• Exercise description
From the first line of the data down to and including the line with "random.seed(7)", copy everything exactly, leaving out pictures.

:::

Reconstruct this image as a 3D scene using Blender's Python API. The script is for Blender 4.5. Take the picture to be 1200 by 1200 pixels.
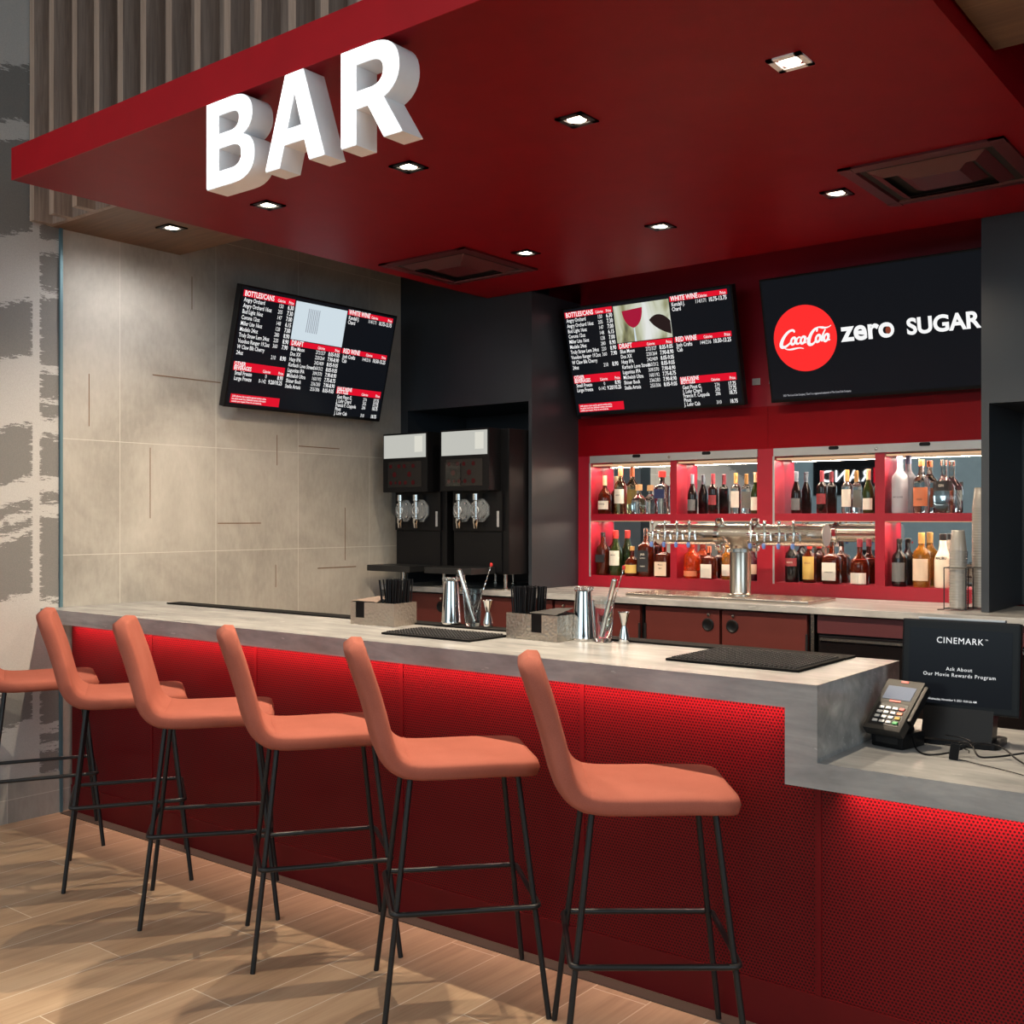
import bpy, bmesh, math, random
from math import pi, sin, cos, radians
from mathutils import Vector, Matrix

for o in list(bpy.data.objects):
    bpy.data.objects.remove(o)
SC = bpy.context.scene
COL = SC.collection
random.seed(7)

# ------------------------------------------------------------------ camera
cam_d = bpy.data.cameras.new('camera')
cam = bpy.data.objects.new('camera', cam_d)
COL.objects.link(cam)
cam.location = (0, 0, 1.53)
cam.rotation_euler = (radians(90), 0, radians(38.26))
cam_d.sensor_width = 36
cam_d.lens = 1274.1 / 1200 * 36
cam_d.shift_y = 7.3 / 1200
cam_d.clip_start = 0.05
SC.camera = cam

# ------------------------------------------------------------------ world, exposure
w = bpy.data.worlds.new('world')
SC.world = w
w.use_nodes = True
w.node_tree.nodes['Background'].inputs[0].default_value = (0.75, 0.82, 0.9, 1)
w.node_tree.nodes['Background'].inputs[1].default_value = 0.12
vs = SC.view_settings
vs.view_transform = 'Standard'
vs.look = 'None'
vs.exposure = 0.0
vs.gamma = 1.0
vs.use_curve_mapping = False


def light(name, kind, loc, rot=(0, 0, 0), energy=10, color=(1, 1, 1), size=0.1, size_y=None, spot=None, blend=0.3, parent=None, spread=180):
    d = bpy.data.lights.new(name, kind)
    d.energy = energy
    d.color = color
    if kind == 'AREA':
        d.spread = radians(spread)
        d.size = size
        if size_y:
            d.shape = 'RECTANGLE'
            d.size_y = size_y
    else:
        d.shadow_soft_size = size
    if kind == 'SPOT':
        d.spot_size = radians(spot)
        d.spot_blend = blend
    o = bpy.data.objects.new(name, d)
    o.location = loc
    o.rotation_euler = rot
    COL.objects.link(o)
    if parent:
        o.parent = parent
    return o


# large lights of the lobby: daylight from its glass front, plus fill lights added at ceiling and right wall
E_WINDOW_FILL, E_LOBBY, E_SPOT, E_BACK, E_SOFFIT = 175, 95, 132, 34, 34
light('window_and_fill', 'AREA', (-1.2, -6.9, 3.3), (radians(90), 0, radians(0)), E_WINDOW_FILL, (0.72, 0.91, 1.0), 6.5, 2.6)
light('window_and_fill', 'AREA', (6.2, -1.5, 2.6), (0, radians(90), 0), E_WINDOW_FILL * 0.9, (0.74, 0.90, 1.0), 3.4, 5.0)  # added cool fill from the right; this wall has no window
light('lobby_ceiling_fill', 'AREA', (-2.5, -1.6, 4.85), (0, 0, 0), E_LOBBY, (1.0, 0.95, 0.88), 4.5, 2.0)
light('lobby_ceiling_fill', 'AREA', (3.0, 1.2, 4.85), (0, 0, 0), E_LOBBY * 0.6, (1.0, 0.95, 0.88), 2.5, 2.5)

light('lobby_ceiling_fill', 'AREA', (-1.0, -5.0, 4.85), (0, 0, 0), E_LOBBY * 0.8, (1.0, 0.97, 0.93), 5.0, 1.5)  # added fill, brightens the lobby walls reflected in the shelf mirror

light('lobby_ceiling_fill', 'AREA', (-7.5, -4.0, 4.85), (0, 0, 0), E_LOBBY * 1.2, (0.95, 0.98, 1.0), 4.0, 3.0)  # added unseen fill for the far left of the lobby

# ------------------------------------------------------------------ helpers: materials


def lin(c):
    c = c / 255.0
    return c / 12.92 if c <= 0.04045 else ((c + 0.055) / 1.055) ** 2.4


def rgb(r, g, b):
    return (lin(r), lin(g), lin(b), 1)


class NT:
    """small wrapper to write node graphs as expressions"""

    def __init__(self, name):
        self.m = bpy.data.materials.new(name)
        self.m.use_nodes = True
        self.t = self.m.node_tree
        self.bsdf = self.t.nodes['Principled BSDF']
        self.tc = None

    def n(self, typ, **kw):
        nd = self.t.nodes.new(typ)
        for k, v in kw.items():
            setattr(nd, k, v)
        return nd

    def put(self, sock, v):
        if isinstance(v, bpy.types.NodeSocket):
            self.t.links.new(v, sock)
        else:
            sock.default_value = v

    def obj(self):
        if not self.tc:
            self.tc = self.n('ShaderNodeTexCoord')
        return self.tc.outputs['Object']

    def m2(self, op, a, b=0.0, c=None, clamp=False):
        nd = self.n('ShaderNodeMath', operation=op, use_clamp=clamp)
        self.put(nd.inputs[0], a)
        self.put(nd.inputs[1], b)
        if c is not None:
            self.put(nd.inputs[2], c)
        return nd.outputs[0]

    def xyz(self, v):
        nd = self.n('ShaderNodeSeparateXYZ')
        self.put(nd.inputs[0], v)
        return nd.outputs

    def comb(self, x, y, z):
        nd = self.n('ShaderNodeCombineXYZ')
        for s, v in zip(nd.inputs, (x, y, z)):
            self.put(s, v)
        return nd.outputs[0]

    def noise(self, vec, scale, detail=4, rough=0.55, dist=0.0):
        nd = self.n('ShaderNodeTexNoise')
        self.put(nd.inputs['Vector'], vec)
        nd.inputs['Scale'].default_value = scale
        nd.inputs['Detail'].default_value = detail
        nd.inputs['Roughness'].default_value = rough
        nd.inputs['Distortion'].default_value = dist
        return nd.outputs['Fac']

    def white(self, vec):
        nd = self.n('ShaderNodeTexWhiteNoise')
        self.put(nd.inputs['Vector'], vec)
        return nd.outputs['Value']

    def scl(self, vec, s):
        nd = self.n('ShaderNodeVectorMath', operation='MULTIPLY')
        self.put(nd.inputs[0], vec)
        nd.inputs[1].default_value = s
        return nd.outputs[0]

    def ramp(self, fac, stops):
        nd = self.n('ShaderNodeValToRGB')
        self.put(nd.inputs[0], fac)
        cr = nd.color_ramp
        while len(cr.elements) < len(stops):
            cr.elements.new(0.5)
        for e, (p, c) in zip(cr.elements, stops):
            e.position = p
            e.color = c
        return nd.outputs[0]

    def mix(self, fac, a, b, mode='MIX'):
        nd = self.n('ShaderNodeMix', data_type='RGBA', blend_type=mode)
        self.put(nd.inputs[0], fac)
        self.put(nd.inputs[6], a)
        self.put(nd.inputs[7], b)
        return nd.outputs[2]

    def bump(self, h, strength=0.3, dist=0.01):
        nd = self.n('ShaderNodeBump')
        nd.inputs['Strength'].default_value = strength
        nd.inputs['Distance'].default_value = dist
        self.put(nd.inputs['Height'], h)
        self.t.links.new(nd.outputs[0], self.bsdf.inputs['Normal'])

    def set(self, **kw):
        names = dict(color='Base Color', rough='Roughness', metal='Metallic', trans='Transmission Weight', ior='IOR', coat='Coat Weight', spec='Specular IOR Level', alpha='Alpha', emit='Emission Color', power='Emission Strength', sheen='Sheen Weight')
        for k, v in kw.items():
            self.put(self.bsdf.inputs[names[k]], v)
        return self


def M(name, c, rough=0.5, metal=0.0, var=0.06, scale=6.0, **kw):
    """plain material with a slight procedural tone variation"""
    t = NT(name)
    col = rgb(*c)
    if var:
        n = t.noise(t.obj(), scale, 3)
        lo = tuple(x * (1 - var) for x in col[:3]) + (1,)
        hi = tuple(min(1, x * (1 + var)) for x in col[:3]) + (1,)
        col = t.ramp(n, [(0.3, lo), (0.7, hi)])
    t.set(color=col, rough=rough, metal=metal, **kw)
    return t.m


def EM(name, c, power):
    t = NT(name)
    t.set(color=(0.004, 0.004, 0.004, 1), emit=rgb(*c), power=power, rough=0.18, spec=0.07)
    return t.m


def mat_floor():
    t = NT('wood_plank_tile')
    x, y, z = t.xyz(t.obj())
    W, L = 0.2035, 1.22
    fx = t.m2('DIVIDE', t.m2('ADD', x, 3.82), W)
    row = t.m2('FLOOR', fx)
    ys = t.m2('SUBTRACT', t.m2('SUBTRACT', y, 2.945), t.m2('MULTIPLY', row, L / 3))
    fy = t.m2('DIVIDE', ys, L)
    colm = t.m2('FLOOR', fy)
    gx = t.m2('ABSOLUTE', t.m2('SUBTRACT', t.m2('FRACT', fx), 0.5))
    gy = t.m2('ABSOLUTE', t.m2('SUBTRACT', t.m2('FRACT', fy), 0.5))
    g = t.m2('MAXIMUM', t.m2('GREATER_THAN', gx, 0.5 - 0.0021 / W), t.m2('GREATER_THAN', gy, 0.5 - 0.0021 / L))
    rnd = t.white(t.comb(row, colm, 0.0))
    v = t.comb(t.m2('ADD', t.m2('MULTIPLY', x, 26.0), t.m2('MULTIPLY', rnd, 40.0)), t.m2('MULTIPLY', y, 1.5), rnd)
    n1 = t.noise(v, 1.0, 4, 0.55, 0.5)
    n2 = t.noise(t.comb(t.m2('MULTIPLY', x, 130.0), t.m2('MULTIPLY', y, 5.0), rnd), 1.0, 3, 0.5)
    n3 = t.noise(t.comb(t.m2('ADD', t.m2('MULTIPLY', x, 6.0), t.m2('MULTIPLY', rnd, 17.0)), t.m2('MULTIPLY', y, 1.8), rnd), 1.0, 2, 0.5)
    f = t.m2('ADD', t.m2('ADD', t.m2('MULTIPLY', n1, 0.36), t.m2('MULTIPLY', n3, 0.30)), t.m2('ADD', t.m2('MULTIPLY', n2, 0.18), t.m2('MULTIPLY', rnd, 0.16)))
    c = t.ramp(f, [(0.30, rgb(142, 116, 93)), (0.44, rgb(166, 138, 111)), (0.56, rgb(182, 154, 125)), (0.7, rgb(198, 171, 142))])
    c = t.mix(g, c, rgb(214, 200, 180))
    t.set(color=c, rough=0.42)
    t.bump(t.m2('SUBTRACT', n2, t.m2('MULTIPLY', g, 2.0)), 0.08, 0.004)
    return t.m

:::

• Exercise answer
Reconstruct this image as a 3D scene using Blender's Python API. The script is for Blender 4.5. Take the picture to be 1200 by 1200 pixels.
import bpy, bmesh, math, random
from math import pi, sin, cos, radians
from mathutils import Vector, Matrix

for o in list(bpy.data.objects):
    bpy.data.objects.remove(o)
SC = bpy.context.scene
COL = SC.collection
random.seed(7)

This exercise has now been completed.